On a previous trip to Jibou in 2019, Jessica’s cousin, Zev, had been saddened and angered when he saw the desecration of the gravestones of his grandmother’s own grandparents who died and were buried in 1944, shortly before the Hungarian Nazis removed all the Jews from Jibou. Zev was determined to do something about the destroyed graves. He created a detailed family genealogy study, and he gained access to the Romanian government archives from Jibou, from which he gathered the names of every murdered family member. With his cousins, he shared his desire to replace the original, degraded headstones, which marked the graves in a gated Jewish cemetery. The process of restoring the graves was guided by Rabbi Yoseph Meissells, who lives in Brooklyn, N.Y. Rabbi Meissells is known for his wide experience in aiding Jewish families to restore gravesites throughout Europe, and he agreed to help.

Consulting with his cousins, Zev ordered new headstones to be made in Jibou that would be replicas of the originals, and on which they could include a unique, impactful addition. On the backs of the new gravestones, the names of every family adult or child (31 names in all) who perished in the Holocaust, (and therefore for whom there are no graves), were permanently incised. All useful pieces of the original headstones had been carefully gathered, saved, and power washed, and the family was able to repurpose the largest pieces to create flat grave covers for both graves.

Michael Wilson prepares the ground to plant the new chestnut tree.

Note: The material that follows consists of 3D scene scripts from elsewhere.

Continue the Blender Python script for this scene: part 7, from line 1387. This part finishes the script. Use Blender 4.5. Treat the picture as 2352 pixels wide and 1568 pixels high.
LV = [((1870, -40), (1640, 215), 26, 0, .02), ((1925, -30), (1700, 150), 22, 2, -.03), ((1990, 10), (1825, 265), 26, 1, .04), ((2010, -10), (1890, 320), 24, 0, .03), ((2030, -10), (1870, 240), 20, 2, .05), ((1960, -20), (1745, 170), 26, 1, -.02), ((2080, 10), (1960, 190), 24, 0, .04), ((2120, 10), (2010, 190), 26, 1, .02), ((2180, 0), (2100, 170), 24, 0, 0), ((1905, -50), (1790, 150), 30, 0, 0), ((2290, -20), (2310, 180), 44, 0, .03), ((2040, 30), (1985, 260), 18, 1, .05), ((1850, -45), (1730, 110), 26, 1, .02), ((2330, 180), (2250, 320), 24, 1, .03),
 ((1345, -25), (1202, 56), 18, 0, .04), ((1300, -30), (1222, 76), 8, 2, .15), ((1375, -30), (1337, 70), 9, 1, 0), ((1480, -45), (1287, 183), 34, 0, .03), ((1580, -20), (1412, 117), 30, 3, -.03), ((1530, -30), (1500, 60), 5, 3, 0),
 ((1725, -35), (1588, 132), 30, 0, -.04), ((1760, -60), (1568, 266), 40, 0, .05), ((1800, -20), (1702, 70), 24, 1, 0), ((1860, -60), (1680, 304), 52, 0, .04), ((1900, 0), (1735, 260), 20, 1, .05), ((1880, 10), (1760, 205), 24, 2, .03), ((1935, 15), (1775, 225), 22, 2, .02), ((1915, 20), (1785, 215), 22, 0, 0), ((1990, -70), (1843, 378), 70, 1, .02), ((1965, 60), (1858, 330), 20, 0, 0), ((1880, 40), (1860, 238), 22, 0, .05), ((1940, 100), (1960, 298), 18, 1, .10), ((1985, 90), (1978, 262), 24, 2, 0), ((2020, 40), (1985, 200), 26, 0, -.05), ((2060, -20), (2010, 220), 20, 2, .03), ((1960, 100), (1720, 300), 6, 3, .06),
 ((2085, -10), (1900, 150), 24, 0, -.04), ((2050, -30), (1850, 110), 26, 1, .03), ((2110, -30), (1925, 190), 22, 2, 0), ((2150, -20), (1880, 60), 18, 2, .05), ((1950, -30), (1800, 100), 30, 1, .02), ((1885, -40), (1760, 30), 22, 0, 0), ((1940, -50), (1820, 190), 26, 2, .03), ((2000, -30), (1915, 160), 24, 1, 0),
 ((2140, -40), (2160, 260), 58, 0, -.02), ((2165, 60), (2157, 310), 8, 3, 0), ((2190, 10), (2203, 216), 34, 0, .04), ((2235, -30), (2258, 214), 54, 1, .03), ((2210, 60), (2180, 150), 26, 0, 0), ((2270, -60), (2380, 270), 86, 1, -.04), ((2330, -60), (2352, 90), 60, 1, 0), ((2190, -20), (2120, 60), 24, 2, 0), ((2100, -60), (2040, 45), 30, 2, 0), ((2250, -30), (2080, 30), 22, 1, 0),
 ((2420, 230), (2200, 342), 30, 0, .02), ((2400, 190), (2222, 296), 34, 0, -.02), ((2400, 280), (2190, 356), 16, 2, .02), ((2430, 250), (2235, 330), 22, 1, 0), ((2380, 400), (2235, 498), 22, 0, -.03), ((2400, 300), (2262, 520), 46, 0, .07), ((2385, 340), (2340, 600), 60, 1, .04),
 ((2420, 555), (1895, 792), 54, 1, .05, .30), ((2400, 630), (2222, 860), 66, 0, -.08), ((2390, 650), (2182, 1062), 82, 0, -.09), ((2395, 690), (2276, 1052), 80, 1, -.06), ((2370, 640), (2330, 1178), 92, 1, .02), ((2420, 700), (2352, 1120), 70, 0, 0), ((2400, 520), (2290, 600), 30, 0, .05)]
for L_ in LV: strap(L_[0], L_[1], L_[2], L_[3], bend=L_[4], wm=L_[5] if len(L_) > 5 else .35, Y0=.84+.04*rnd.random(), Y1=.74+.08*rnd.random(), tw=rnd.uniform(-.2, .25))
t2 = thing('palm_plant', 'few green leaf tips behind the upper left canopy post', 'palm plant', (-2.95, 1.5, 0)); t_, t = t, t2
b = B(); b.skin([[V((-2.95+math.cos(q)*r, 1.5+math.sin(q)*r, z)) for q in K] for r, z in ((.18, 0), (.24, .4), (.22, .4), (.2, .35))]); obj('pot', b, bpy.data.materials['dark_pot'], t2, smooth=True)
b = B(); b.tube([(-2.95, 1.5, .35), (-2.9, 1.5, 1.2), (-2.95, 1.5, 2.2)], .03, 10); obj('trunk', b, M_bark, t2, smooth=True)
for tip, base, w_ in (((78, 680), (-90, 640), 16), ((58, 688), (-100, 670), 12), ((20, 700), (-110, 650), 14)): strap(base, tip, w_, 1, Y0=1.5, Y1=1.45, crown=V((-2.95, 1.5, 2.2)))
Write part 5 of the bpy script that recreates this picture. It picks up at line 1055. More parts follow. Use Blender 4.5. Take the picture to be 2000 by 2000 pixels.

For 82 years, the family’s Holocaust victims had no permanent memorial and were not mourned or ever had Kaddish recited for them. The descendants standing together at Jibou created their own poignant ceremony, during which memories were shared, each reclaimed name was intoned, and they then recited a psalm and select prayers. At the feet of the graves, they positioned framed portraits of Hedwig, Hedy, and Esther, the women who survived and carried the family lore and traditions to America.

Jessica explains, “Traditionally, a Jewish funeral concludes with mourners helping to fill in a grave. Our memorial ceremony was not a funeral. Rather than burying our dead, we were reclaiming their memory and honoring their lives.”

She continues, “It seemed fitting, then, that we decided to end the service not with Kaddush, an act associated with death, but by planting a tree, to renew and provide continuity with the past.”

Three generations joined in Jibou, Romania.

The group planted a young chestnut tree beside the restored graves, referencing a chestnut tree featured in a picture the family members have of Jessica’s great-great grandfather, Nachum Scher, sitting peacefully under the chestnut tree in his backyard. The new tree provides shade over the gravesite, which now includes the names of his murdered children and grandchildren.

Jessica lyrically muses, “In a sense, we gave our great-great grandfather the opportunity to sit beneath a chestnut tree once again, surrounded by a group of descendants, who — despite war, loss, and generations of geographical separation — had come together again in Jibou, the hometown he loved.”

The new tombstones, with original stones used on top of the graves

Seven members of the three survivors’ descendants met in Jibou. After Jibou, they traveled to Bucharest, where they experienced the threads of family attributes. Jessica’s grandmother often spoke about her father who was a chazzan, and one of the descendants on the trip, Howard Steinberg is a chazzan who beautifully led the memorial prayers at the family service. Notably, the musical gift has continued into another generation: Michael, Jessica’s son, a great-great-great grandchild who was on the trip, spontaneously sat at the piano and serenaded everyone in the iconic bar of the Grand Corintha Hotel in Bucharest.

“Moments like these,” Jessica affirms, “make it clear that family traits and talents can endure across generations, connecting us in meaningful and personal ways.”

Jessica summarizes the historical importance and personal impact of the gravestone replacement trip. “As the grandchild of Holocaust survivors, I was raised with a deep sense of responsibility to bear witness and ensure that those who were lost are never forgotten. This journey allowed me to do both — not only by remembering the past, but by honoring our forbearers, alongside my mother and my son. Three generations standing together, in the place where our family’s story began, was a powerful reminder that memory is not only preserved through history, but through the people who carry it forward.”

Jessica Wilson, a social worker, is a geriatric case manager for Jewish Family & Career Services. Her husband, Joey, works in marketing. Their youngest son, Jonathan, attends Atlanta Jewish Academy (AJA); their oldest son, Simeon, is a University of Georgia grad and an AJA alum; and their middle son, Michael, also an AJA alum, is a student at Georgia Tech. Michael and Jonathan are working at Camp Stone this summer. The family are active members of Congregation Ohr HaTorah.